_Records shown_
──────────────────────────────

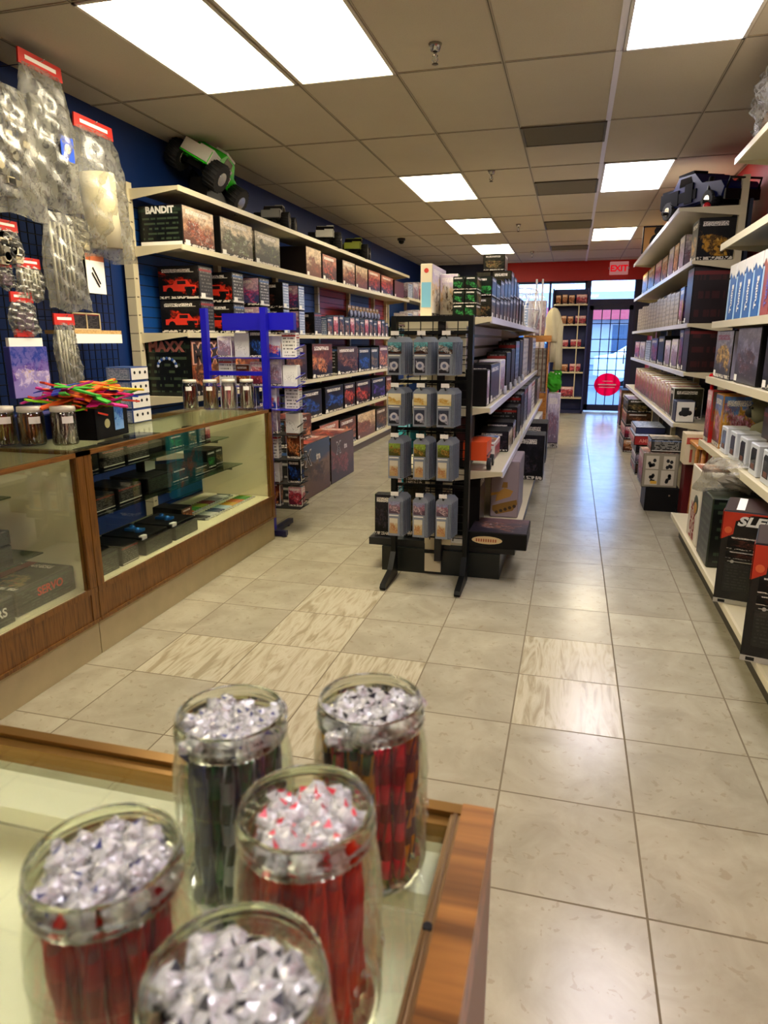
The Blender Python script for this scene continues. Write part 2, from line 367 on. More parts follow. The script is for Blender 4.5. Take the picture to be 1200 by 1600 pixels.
def obj(name, mb, mats, parent=None, loc=(0, 0, 0)):
    if not isinstance(mats, (list, tuple)): mats = [mats]
    o = bpy.data.objects.new(name, mb.mesh(name, mats)); C.objects.link(o); o.location = loc
    if parent: o.parent = parent
    return o
def tag(o, label, cat, group=None):
    o['label'] = label; o['category'] = cat
    if group: o['group'] = group
    return o
def empty(name, label, cat, loc=(0, 0, 0), rz=0., group=None):
    o = bpy.data.objects.new(name, None); C.objects.link(o); o.location = loc; o.rotation_euler = (0, 0, rz)
    o.empty_display_size = .05
    return tag(o, label, cat, group)
def struct(name, mb, mats):
    o = obj(name, mb, mats); o['kind'] = 'structure'; return o
def dup(o, loc=None, rot=None, label=None, group=None):
    r = o.copy(); C.objects.link(r)
    if loc is not None: r.location = loc
    if rot is not None: r.rotation_euler = rot
    if label: r['label'] = label
    if group: r['group'] = group
    for ch in list(o.children):
        c = ch.copy(); C.objects.link(c); c.parent = r
        for g in list(ch.children):
            d = g.copy(); C.objects.link(d); d.parent = c
    return r
ORD = ['first', 'second', 'third', 'fourth', 'fifth', 'sixth', 'seventh', 'eighth', 'ninth', 'tenth', 'eleventh', 'twelfth', 'thirteenth', 'fourteenth', 'fifteenth', 'sixteenth']
def ordw(i): return ORD[i]

def package(name, label, cat, x0, x1, y0, y1, z0, z1, body, group=None, faces=None, panels=True, price=None, parent=None):
    """printed carton: body mesh plus a picture panel (and a side panel) glued on the faces one can see.
    faces: dict of 'xp' 'xn' 'yn' 'zp' -> material of the print."""
    faces = faces or {}
    cx, cy = (x0+x1)/2, (y0+y1)/2; a, b, h = (x1-x0)/2, (y1-y0)/2, z1-z0
    mb = MB(); mb.cbox(-a, a, -b, b, 0, h, c=min(.004, a*.2, b*.2, h*.1))
    # tuck flap seams
    t = .0008
    mb.box(-a*.98, a*.98, -b*.6, -b*.6+.002, h, h+t*.5)
    mats = [body]
    if not panels:
        keys = list(faces); idx = {k_: i+1 for i, k_ in enumerate(keys)}
        mb = MB(); mb.cbox(-a, a, -b, b, 0, h, c=min(.004, a*.2, b*.2, h*.1), **idx); mats += [faces[k_] for k_ in keys]
    o = obj(name, mb, mats, None, (cx, cy, z0)); tag(o, label, cat, group)
    if panels:
        first = True
        for k_, mt in faces.items():
            e = .0012; q = MB(); i = .006 if min(a, b) > .04 else .002
            if k_ == 'xp': q.box(a, a+e, -b+i, b-i, i, h-i)
            if k_ == 'xn': q.box(-a-e, -a, -b+i, b-i, i, h-i)
            if k_ == 'yn': q.box(-a+i, a-i, -b-e, -b, i, h-i)
            if k_ == 'zp': q.box(-a+i, a-i, -b+i, b-i, h+.0005, h+e+.0005)
            obj('picture_panel' if first else 'side_panel', q, [mt], o); first = False
    if price:
        q = MB(); e = .0022
        if price == 'xp': q.box(a+e, a+e+.001, -b+.02, -b+.02+min(.06, b), .012, .012+min(.035, h*.2))
        if price == 'xn': q.box(-a-e-.001, -a-e, b-.02-min(.06, b), b-.02, .012, .012+min(.035, h*.2))
        if price == 'yn': q.box(a-.02-min(.06, a), a-.02, -b-e-.001, -b-e, .012, .012+min(.035, h*.2))
        obj('price_sticker', q, [TAG], o)
    return o

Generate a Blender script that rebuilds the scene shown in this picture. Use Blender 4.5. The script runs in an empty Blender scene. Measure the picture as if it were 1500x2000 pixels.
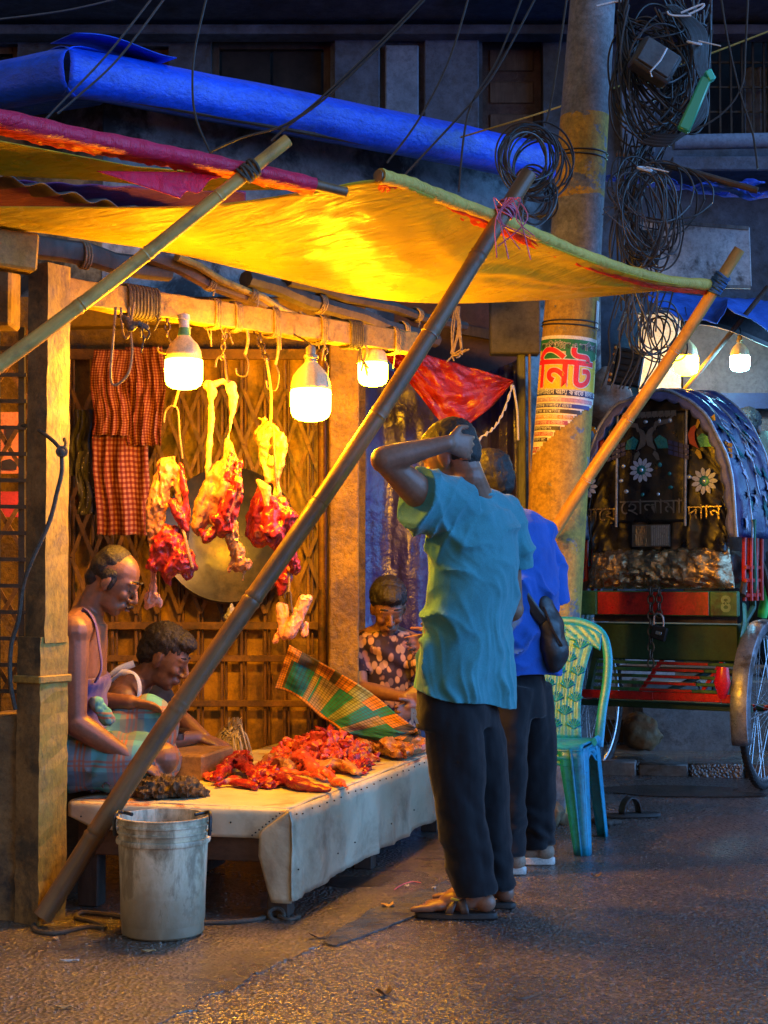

──────────────────────────────

_To be done_
Pictures stay out. Print the data exactly, from its first line through the line containing "def ordw(i): return ORD[i]".

_The answer_
The Blender Python script for this scene continues. Write part 2, from line 367 on. More parts follow. The script is for Blender 4.5. Take the picture to be 1200 by 1600 pixels.
def obj(name, mb, mats, parent=None, loc=(0, 0, 0)):
    if not isinstance(mats, (list, tuple)): mats = [mats]
    o = bpy.data.objects.new(name, mb.mesh(name, mats)); C.objects.link(o); o.location = loc
    if parent: o.parent = parent
    return o
def tag(o, label, cat, group=None):
    o['label'] = label; o['category'] = cat
    if group: o['group'] = group
    return o
def empty(name, label, cat, loc=(0, 0, 0), rz=0., group=None):
    o = bpy.data.objects.new(name, None); C.objects.link(o); o.location = loc; o.rotation_euler = (0, 0, rz)
    o.empty_display_size = .05
    return tag(o, label, cat, group)
def struct(name, mb, mats):
    o = obj(name, mb, mats); o['kind'] = 'structure'; return o
def dup(o, loc=None, rot=None, label=None, group=None):
    r = o.copy(); C.objects.link(r)
    if loc is not None: r.location = loc
    if rot is not None: r.rotation_euler = rot
    if label: r['label'] = label
    if group: r['group'] = group
    for ch in list(o.children):
        c = ch.copy(); C.objects.link(c); c.parent = r
        for g in list(ch.children):
            d = g.copy(); C.objects.link(d); d.parent = c
    return r
ORD = ['first', 'second', 'third', 'fourth', 'fifth', 'sixth', 'seventh', 'eighth', 'ninth', 'tenth', 'eleventh', 'twelfth', 'thirteenth', 'fourteenth', 'fifteenth', 'sixteenth']
def ordw(i): return ORD[i]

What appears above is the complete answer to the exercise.